Depuis, les centrales ont fermé les unes après les autres. Il en reste seulement trois - Isar 2 en Bavière, Neckarwestheim en Bade-Wurtemberg et Emsland en Basse-Saxe - qui devaient être fermées d’ici à la fin 2022. Finalement, elles resteront en activité jusqu’au printemps. Les centrales étaient sûres jusqu’ici, il n’y a pas de raison qu’elles ne le soient pas trois mois de plus. En revanche, la sécurité reste un enjeu clé du nucléaire.

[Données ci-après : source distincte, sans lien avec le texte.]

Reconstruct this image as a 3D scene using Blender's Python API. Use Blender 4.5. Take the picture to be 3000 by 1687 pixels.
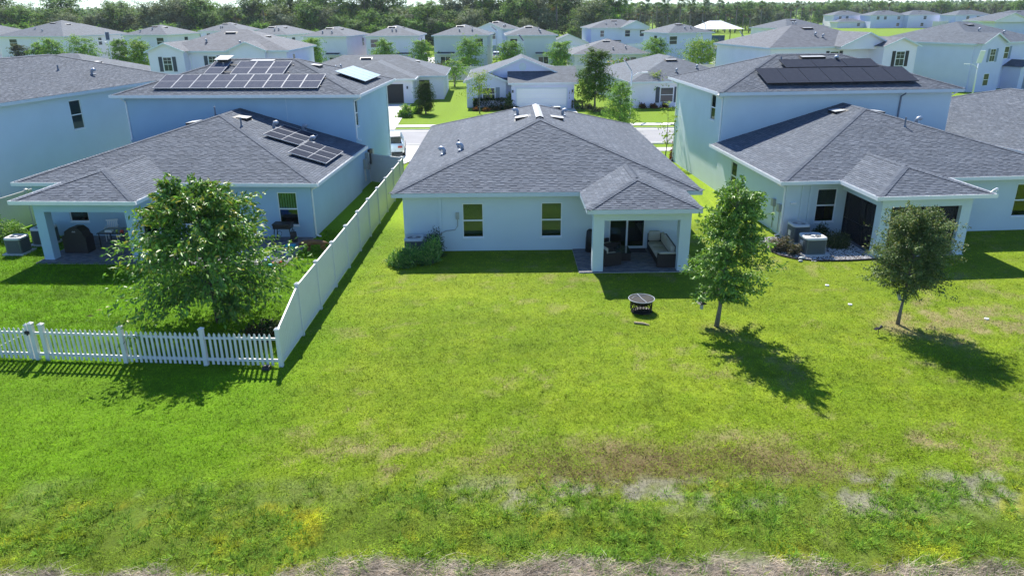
import bpy, math, random
import numpy as np
from mathutils import Vector, Matrix
RAD = math.radians
random.seed(11)
rng = np.random.default_rng(11)
scene = bpy.context.scene
for o in list(bpy.data.objects):
    bpy.data.objects.remove(o)
col = scene.collection

# ------------------------------------------------------------------ camera
cam = bpy.data.cameras.new('camera')
cam.sensor_width = 36.0
cam.sensor_fit = 'HORIZONTAL'
cam.lens = 2166 / 3000 * 36
cam.clip_start = 0.1
cam.clip_end = 6000
cam_ob = bpy.data.objects.new('camera', cam)
cam_ob.matrix_world = (Matrix.Translation((0, 0, 10.4)) @ Matrix.Rotation(RAD(90 - 20.73), 4, 'X')
                       @ Matrix.Rotation(RAD(-0.48), 4, 'Z'))
col.objects.link(cam_ob)
scene.camera = cam_ob

# ------------------------------------------------------------------ sky, sun, exposure
SUN_DIR = Vector((-0.20, 0.95, 1.0)).normalized()          # towards the sun
sun_elev = math.asin(SUN_DIR.z)
world = bpy.data.worlds.new('World')
scene.world = world
world.use_nodes = True
wn = world.node_tree
wn.nodes.clear()
sky = wn.nodes.new('ShaderNodeTexSky')
sky.sky_type = 'NISHITA'
sky.sun_disc = False
sky.sun_elevation = sun_elev
sky.sun_rotation = math.atan2(SUN_DIR.x, SUN_DIR.y)
sky.air_density = 1.0
sky.dust_density = 0.0
sky.ozone_density = 2.0
bg = wn.nodes.new('ShaderNodeBackground')
bg.inputs['Strength'].default_value = 0.08
wo = wn.nodes.new('ShaderNodeOutputWorld')
tint = wn.nodes.new('ShaderNodeVectorMath')
tint.operation = 'MULTIPLY'
tint.inputs[1].default_value = (0.76, 1.0, 1.34)
wn.links.new(sky.outputs[0], tint.inputs[0])
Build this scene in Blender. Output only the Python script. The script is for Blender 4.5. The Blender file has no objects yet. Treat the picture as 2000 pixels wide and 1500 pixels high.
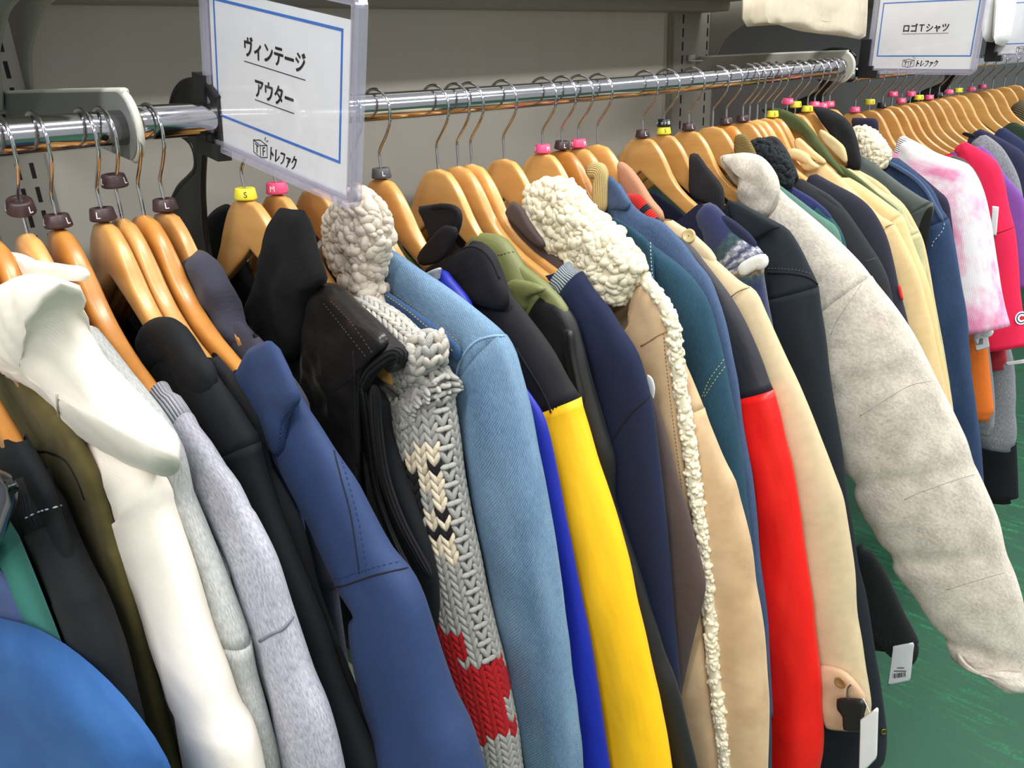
import bpy, math, random
import numpy as np
from mathutils import Vector, Matrix, noise
from mathutils.bvhtree import BVHTree

SC = bpy.context.scene
COL = SC.collection
random.seed(7)

# ---------------------------------------------------------------- camera, world, lamps, exposure
ZR = 1.35                      # height of the hanging rail above the floor
YR = 0.8195                    # distance of the rail from the camera, towards the wall
ZCAM = ZR + 0.0431
RM = np.array([[0.7025783790952955, -0.2921899494237494, 0.6488517971644788],
               [-0.7104472701472091, -0.2359915121850746, 0.6630027771563106],
               [-0.04059923112825908, -0.9267864045357747, -0.37338808604379126]])
FPX = 1570.0
cam_d = bpy.data.cameras.new('camera'); cam = bpy.data.objects.new('camera', cam_d); COL.objects.link(cam)
cam_d.sensor_width = 36.0; cam_d.lens = FPX / 2000 * 36.0; cam_d.clip_start = 0.02
_r = RM @ np.array([1, 0, 0]); _u = RM @ np.array([0, -1, 0]); _b = RM @ np.array([0, 0, -1])
cam.matrix_world = Matrix(((_r[0], _u[0], _b[0], 0), (_r[1], _u[1], _b[1], 0), (_r[2], _u[2], _b[2], ZCAM), (0, 0, 0, 1)))
SC.camera = cam
CAMP = np.array([0.0, 0.0, ZCAM])

W = bpy.data.worlds.new('store'); SC.world = W; W.use_nodes = True
W.node_tree.nodes['Background'].inputs[0].default_value = (0.93, 0.97, 1.0, 1)
W.node_tree.nodes['Background'].inputs[1].default_value = 0.5

def lamp(name, loc, size, power, rot=(0, 0, 0), col=(1, 0.985, 0.96)):
    d = bpy.data.lights.new(name, 'AREA'); d.shape = 'RECTANGLE'; d.size, d.size_y = size
    d.energy = power; d.color = col
    o = bpy.data.objects.new(name, d); COL.objects.link(o); o.location = loc; o.rotation_euler = rot
    return o
# rows of fluorescent fixtures over the aisle, running along the rack
for i, lx in enumerate((-2.4, -0.9, 0.6, 2.1, 3.6)):
    lamp('ceiling_lamp', (lx, 0.05, ZR + 1.35), (1.2, 0.16), 29)
for i, lx in enumerate((-3.6, -1.4, 0.8, 3.0)):
    lamp('ceiling_lamp', (lx, -1.9, ZR + 1.45), (1.2, 0.3), 36)

SC.view_settings.view_transform = 'Standard'
SC.view_settings.look = 'None'
SC.view_settings.exposure = 0.0
SC.view_settings.gamma = 1.0
SC.view_settings.use_curve_mapping = False

# ---------------------------------------------------------------- geometry helpers
def ray(px, py):
    return RM @ np.array([(px - 1000) / FPX, (py - 750) / FPX, 1.0])
def at(px, py, X=None, Y=None, Z=None):
    """the measured point where a sight line meets the plane the thing hangs or stands in"""
    r = ray(px, py)
    t = X / r[0] if X is not None else (Y / r[1] if Y is not None else (Z - ZCAM) / r[2])
    return CAMP + r * t
def srgb(c):
    out = []
    for v in c:
        v = v / 255.0
        out.append(v / 12.92 if v <= 0.04045 else ((v + 0.055) / 1.055) ** 2.4)
    return (out[0], out[1], out[2], 1.0)

ROOTLOC = {}
def rootloc(o):
    while o.parent is not None: o = o.parent
    return ROOTLOC.get(o.name, (0, 0, 0))
def tag(o, label, cat, group=None):
    o['label'] = label; o['category'] = cat
    if group: o['group'] = group
    return o
def thing(name, label, cat, loc, group=None):
    o = bpy.data.objects.new(name, None); COL.objects.link(o); o.empty_display_size = 0.05
    o.location = loc; ROOTLOC[o.name] = tuple(loc)
    return tag(o, label, cat, group)
def mk(name, verts, faces, mats, parent=None, uvs=None, midx=None, smooth=True, label=None):
    """link one mesh object; verts are world coordinates"""
    me = bpy.data.meshes.new(name)
    v = np.asarray(verts, float)
    if parent is not None: v = v - np.array(rootloc(parent))
    me.from_pydata(v.tolist(), [], faces)
    for m in (mats if isinstance(mats, (list, tuple)) else [mats]): me.materials.append(m)
    if midx is not None: me.polygons.foreach_set('material_index', midx)
    if smooth: me.polygons.foreach_set('use_smooth', [True] * len(me.polygons))
    if uvs is not None:
        uvl = me.uv_layers.new(name='UVMap')
        li = np.zeros(len(me.loops), dtype=np.int32); me.loops.foreach_get('vertex_index', li)
        uvl.data.foreach_set('uv', np.asarray(uvs, np.float32)[li].ravel())
    me.update()
    o = bpy.data.objects.new(name, me); COL.objects.link(o)
    if parent is not None: o.parent = parent
    if label: o['label'] = label
    return o
def structure(o):
    o['kind'] = 'structure'; return o

class MB:
    def __init__(s): s.v = []; s.f = []; s.m = []; s.uv = []
    def add(s, v, f, m=0, uv=None):
        b = len(s.v); s.v += [tuple(p) for p in v]; s.f += [tuple(i + b for i in q) for q in f]; s.m += [m] * len(f)
        s.uv += list(uv) if uv is not None else [(p[0] + p[1], p[2]) for p in v]
    def box(s, lo, hi, m=0):
        x0, y0, z0 = lo; x1, y1, z1 = hi
        v = [(x0, y0, z0), (x1, y0, z0), (x1, y1, z0), (x0, y1, z0), (x0, y0, z1), (x1, y0, z1), (x1, y1, z1), (x0, y1, z1)]
        s.add(v, [(3, 2, 1, 0), (4, 5, 6, 7), (0, 1, 5, 4), (1, 2, 6, 5), (2, 3, 7, 6), (3, 0, 4, 7)], m)
    def rod(s, pts, r, n=10, m=0, cap=True):
        v, f, uv = sweep(pts, r, n, cap); s.add(v, f, m, uv)
    def plate(s, poly, x0, x1, m=0, axis=0):
        """a flat plate: outline (a, b) extruded along one axis"""
        n = len(poly)
        def P(a, b, c): return (c, a, b) if axis == 0 else ((a, c, b) if axis == 1 else (a, b, c))
        v = [P(a, b, x0) for a, b in poly] + [P(a, b, x1) for a, b in poly]
        f = [tuple(range(n - 1, -1, -1)), tuple(range(n, 2 * n))]
        f += [(i, (i + 1) % n, n + (i + 1) % n, n + i) for i in range(n)]
        s.add(v, f, m)
    def build(s, name, mats, parent=None, smooth=False, label=None):
        return mk(name, s.v, s.f, mats, parent, s.uv, s.m, smooth, label)

def sweep(pts, r, n=10, cap=True):
    P = np.asarray(pts, float); k = len(P)
    R = np.full(k, r) if np.isscalar(r) else np.asarray(r, float)
    T = np.gradient(P, axis=0); T /= np.linalg.norm(T, axis=1)[:, None] + 1e-12
    ref = np.array([0.13, 0.31, 0.94]) if abs(T[0][2]) < 0.9 else np.array([0.93, 0.3, 0.1])
    A = np.cross(T[0], ref); A /= np.linalg.norm(A)
    v = []; f = []; uv = []; L = 0
    for i in range(k):
        A = A - T[i] * (A @ T[i]); A /= np.linalg.norm(A); B = np.cross(T[i], A)
        if i: L += np.linalg.norm(P[i] - P[i - 1])
        for j in range(n):
            t = 2 * math.pi * j / n
            v.append(P[i] + R[i] * (math.cos(t) * A + math.sin(t) * B)); uv.append((t * R[i], L))
    for i in range(k - 1):
        for j in range(n):
            f.append((i * n + j, i * n + (j + 1) % n, (i + 1) * n + (j + 1) % n, (i + 1) * n + j))
    if cap:
        f.append(tuple(range(n - 1, -1, -1))); f.append(tuple(range((k - 1) * n, k * n)))
    return v, f, uv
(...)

Les exploitants devront fournir les preuves de sûreté nécessaires pour exploiter ces centrales.
La fin progressive des centrales nucléaires ne va-t-elle pas faire augmenter l’utilisation des centrales à charbon ?
Il est vrai que les centrales à charbon génèrent de fortes émissions de CO2. Comme pour le nucléaire, c’est une énergie qu’il faudra supprimer dès que possible. Leurs fermetures étaient prévues pour 2038, et le nouveau gouvernement a accepté d’avancer cette échéance à 2030 pour atteindre ses objectifs climatiques.
Mais la guerre en Ukraine a changé la situation, on a dû réouvrir certaines centrales à charbon pour garantir notre approvisionnement énergétique dans les mois à venir. Toutefois, j’ai bon espoir que l’Allemagne sorte progressivement du charbon et que le pays accélère le développement d’énergies renouvelables. Il nous faut un avenir vert et sans énergies fossiles.